Exercise details: Reproduce the first line and every line after it, exactly, through the one containing "8).build('nail', RUST, o)". Leave out the rest.

* * * *

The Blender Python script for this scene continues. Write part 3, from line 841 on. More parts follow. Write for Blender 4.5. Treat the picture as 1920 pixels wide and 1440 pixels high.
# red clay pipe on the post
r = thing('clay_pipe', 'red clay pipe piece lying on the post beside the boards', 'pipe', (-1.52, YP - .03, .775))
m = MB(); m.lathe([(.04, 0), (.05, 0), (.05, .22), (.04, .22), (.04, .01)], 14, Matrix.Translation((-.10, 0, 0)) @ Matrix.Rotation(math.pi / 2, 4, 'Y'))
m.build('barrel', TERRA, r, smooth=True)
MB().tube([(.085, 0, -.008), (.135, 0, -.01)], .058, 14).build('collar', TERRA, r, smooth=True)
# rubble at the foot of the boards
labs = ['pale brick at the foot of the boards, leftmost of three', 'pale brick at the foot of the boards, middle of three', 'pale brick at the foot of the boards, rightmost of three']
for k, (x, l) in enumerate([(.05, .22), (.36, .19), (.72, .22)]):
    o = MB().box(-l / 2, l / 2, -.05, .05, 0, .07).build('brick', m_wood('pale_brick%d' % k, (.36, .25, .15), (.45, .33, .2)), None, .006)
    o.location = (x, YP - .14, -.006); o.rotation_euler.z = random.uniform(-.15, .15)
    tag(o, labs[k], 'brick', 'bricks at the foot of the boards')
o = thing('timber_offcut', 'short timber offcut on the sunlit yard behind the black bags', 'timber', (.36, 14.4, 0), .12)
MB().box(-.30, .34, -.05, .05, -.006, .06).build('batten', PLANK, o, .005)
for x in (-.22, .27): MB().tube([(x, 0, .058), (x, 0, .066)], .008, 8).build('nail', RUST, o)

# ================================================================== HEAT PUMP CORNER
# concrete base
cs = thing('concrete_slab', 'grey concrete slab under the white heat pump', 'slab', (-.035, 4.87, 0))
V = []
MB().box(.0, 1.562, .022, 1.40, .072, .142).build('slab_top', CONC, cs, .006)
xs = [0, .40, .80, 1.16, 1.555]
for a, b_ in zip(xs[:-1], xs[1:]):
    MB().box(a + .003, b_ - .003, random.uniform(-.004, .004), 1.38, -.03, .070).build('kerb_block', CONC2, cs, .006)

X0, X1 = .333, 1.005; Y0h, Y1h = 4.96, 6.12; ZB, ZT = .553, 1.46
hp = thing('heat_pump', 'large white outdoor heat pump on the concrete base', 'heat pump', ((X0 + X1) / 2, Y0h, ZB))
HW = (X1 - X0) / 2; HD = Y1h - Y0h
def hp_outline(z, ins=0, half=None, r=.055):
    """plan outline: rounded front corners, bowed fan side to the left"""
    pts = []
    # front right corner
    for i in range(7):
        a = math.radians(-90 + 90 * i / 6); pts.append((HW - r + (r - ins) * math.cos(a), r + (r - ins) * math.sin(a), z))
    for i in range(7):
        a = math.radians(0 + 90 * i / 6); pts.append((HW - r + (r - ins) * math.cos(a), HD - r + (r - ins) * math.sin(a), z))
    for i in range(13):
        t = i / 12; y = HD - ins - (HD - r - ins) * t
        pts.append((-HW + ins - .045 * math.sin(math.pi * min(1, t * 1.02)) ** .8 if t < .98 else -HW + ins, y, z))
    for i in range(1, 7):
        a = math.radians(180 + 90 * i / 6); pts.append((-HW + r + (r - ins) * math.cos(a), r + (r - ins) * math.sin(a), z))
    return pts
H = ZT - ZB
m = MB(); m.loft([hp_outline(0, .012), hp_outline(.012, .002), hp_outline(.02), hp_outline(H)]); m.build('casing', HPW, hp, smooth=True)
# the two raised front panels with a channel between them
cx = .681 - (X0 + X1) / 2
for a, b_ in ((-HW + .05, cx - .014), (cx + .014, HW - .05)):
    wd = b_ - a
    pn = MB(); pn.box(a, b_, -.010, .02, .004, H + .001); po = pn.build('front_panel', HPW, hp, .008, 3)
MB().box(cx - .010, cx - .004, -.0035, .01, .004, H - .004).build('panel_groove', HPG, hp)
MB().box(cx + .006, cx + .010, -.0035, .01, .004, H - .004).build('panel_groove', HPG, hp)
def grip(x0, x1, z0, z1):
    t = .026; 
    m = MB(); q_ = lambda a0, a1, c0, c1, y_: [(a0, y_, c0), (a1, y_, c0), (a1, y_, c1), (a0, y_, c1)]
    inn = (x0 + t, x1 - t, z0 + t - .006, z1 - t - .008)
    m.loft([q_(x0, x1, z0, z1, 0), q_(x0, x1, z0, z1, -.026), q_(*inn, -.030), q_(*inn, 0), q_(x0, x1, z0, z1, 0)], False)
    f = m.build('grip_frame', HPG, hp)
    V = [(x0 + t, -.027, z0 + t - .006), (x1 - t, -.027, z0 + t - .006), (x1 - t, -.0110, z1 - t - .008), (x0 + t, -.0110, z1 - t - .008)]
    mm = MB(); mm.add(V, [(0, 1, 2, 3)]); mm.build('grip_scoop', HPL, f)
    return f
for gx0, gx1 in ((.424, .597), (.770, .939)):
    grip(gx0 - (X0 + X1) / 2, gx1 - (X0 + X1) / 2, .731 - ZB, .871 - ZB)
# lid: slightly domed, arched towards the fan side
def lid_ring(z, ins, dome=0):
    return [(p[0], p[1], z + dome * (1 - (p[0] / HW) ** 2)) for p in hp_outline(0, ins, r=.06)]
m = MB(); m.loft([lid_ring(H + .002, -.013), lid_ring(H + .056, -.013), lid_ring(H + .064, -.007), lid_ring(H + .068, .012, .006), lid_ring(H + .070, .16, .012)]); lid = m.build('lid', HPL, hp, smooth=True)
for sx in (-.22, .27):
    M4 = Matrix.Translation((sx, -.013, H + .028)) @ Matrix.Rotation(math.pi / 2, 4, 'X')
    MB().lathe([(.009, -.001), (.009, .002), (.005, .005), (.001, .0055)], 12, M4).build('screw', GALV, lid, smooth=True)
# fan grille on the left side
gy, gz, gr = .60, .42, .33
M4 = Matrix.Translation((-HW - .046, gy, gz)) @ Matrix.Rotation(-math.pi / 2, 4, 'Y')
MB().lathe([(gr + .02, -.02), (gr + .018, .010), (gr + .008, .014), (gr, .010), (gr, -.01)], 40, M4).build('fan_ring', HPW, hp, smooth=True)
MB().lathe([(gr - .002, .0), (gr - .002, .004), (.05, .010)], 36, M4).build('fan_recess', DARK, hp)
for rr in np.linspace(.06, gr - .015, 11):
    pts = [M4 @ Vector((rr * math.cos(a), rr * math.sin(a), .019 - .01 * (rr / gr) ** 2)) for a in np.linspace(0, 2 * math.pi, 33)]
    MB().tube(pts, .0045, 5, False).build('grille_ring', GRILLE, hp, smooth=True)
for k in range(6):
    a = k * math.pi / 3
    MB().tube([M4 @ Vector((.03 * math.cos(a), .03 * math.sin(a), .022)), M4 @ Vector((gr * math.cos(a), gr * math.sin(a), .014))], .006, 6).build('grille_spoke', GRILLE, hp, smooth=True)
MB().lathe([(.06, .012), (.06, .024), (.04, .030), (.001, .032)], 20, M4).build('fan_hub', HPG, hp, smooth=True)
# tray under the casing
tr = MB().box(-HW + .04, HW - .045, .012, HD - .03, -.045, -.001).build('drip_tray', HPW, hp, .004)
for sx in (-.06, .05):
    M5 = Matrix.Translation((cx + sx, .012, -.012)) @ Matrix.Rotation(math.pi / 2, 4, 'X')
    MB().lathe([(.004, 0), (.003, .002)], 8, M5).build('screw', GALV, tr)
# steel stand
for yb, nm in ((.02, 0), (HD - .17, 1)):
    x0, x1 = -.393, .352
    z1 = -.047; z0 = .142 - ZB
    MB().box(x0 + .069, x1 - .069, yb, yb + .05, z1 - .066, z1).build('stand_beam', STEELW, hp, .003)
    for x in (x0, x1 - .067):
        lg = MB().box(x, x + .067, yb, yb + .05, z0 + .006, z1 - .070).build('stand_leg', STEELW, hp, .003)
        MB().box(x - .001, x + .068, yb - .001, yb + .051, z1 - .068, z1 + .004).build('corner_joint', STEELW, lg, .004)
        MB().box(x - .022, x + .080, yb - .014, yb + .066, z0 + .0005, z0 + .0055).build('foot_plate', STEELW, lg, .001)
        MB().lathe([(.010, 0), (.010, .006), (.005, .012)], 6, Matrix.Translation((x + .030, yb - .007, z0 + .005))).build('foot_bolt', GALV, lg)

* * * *

Solution:
The Blender Python script for this scene continues. Write part 3, from line 841 on. More parts follow. Write for Blender 4.5. Treat the picture as 1920 pixels wide and 1440 pixels high.
# red clay pipe on the post
r = thing('clay_pipe', 'red clay pipe piece lying on the post beside the boards', 'pipe', (-1.52, YP - .03, .775))
m = MB(); m.lathe([(.04, 0), (.05, 0), (.05, .22), (.04, .22), (.04, .01)], 14, Matrix.Translation((-.10, 0, 0)) @ Matrix.Rotation(math.pi / 2, 4, 'Y'))
m.build('barrel', TERRA, r, smooth=True)
MB().tube([(.085, 0, -.008), (.135, 0, -.01)], .058, 14).build('collar', TERRA, r, smooth=True)
# rubble at the foot of the boards
labs = ['pale brick at the foot of the boards, leftmost of three', 'pale brick at the foot of the boards, middle of three', 'pale brick at the foot of the boards, rightmost of three']
for k, (x, l) in enumerate([(.05, .22), (.36, .19), (.72, .22)]):
    o = MB().box(-l / 2, l / 2, -.05, .05, 0, .07).build('brick', m_wood('pale_brick%d' % k, (.36, .25, .15), (.45, .33, .2)), None, .006)
    o.location = (x, YP - .14, -.006); o.rotation_euler.z = random.uniform(-.15, .15)
    tag(o, labs[k], 'brick', 'bricks at the foot of the boards')
o = thing('timber_offcut', 'short timber offcut on the sunlit yard behind the black bags', 'timber', (.36, 14.4, 0), .12)
MB().box(-.30, .34, -.05, .05, -.006, .06).build('batten', PLANK, o, .005)
for x in (-.22, .27): MB().tube([(x, 0, .058), (x, 0, .066)], .008, 8).build('nail', RUST, o)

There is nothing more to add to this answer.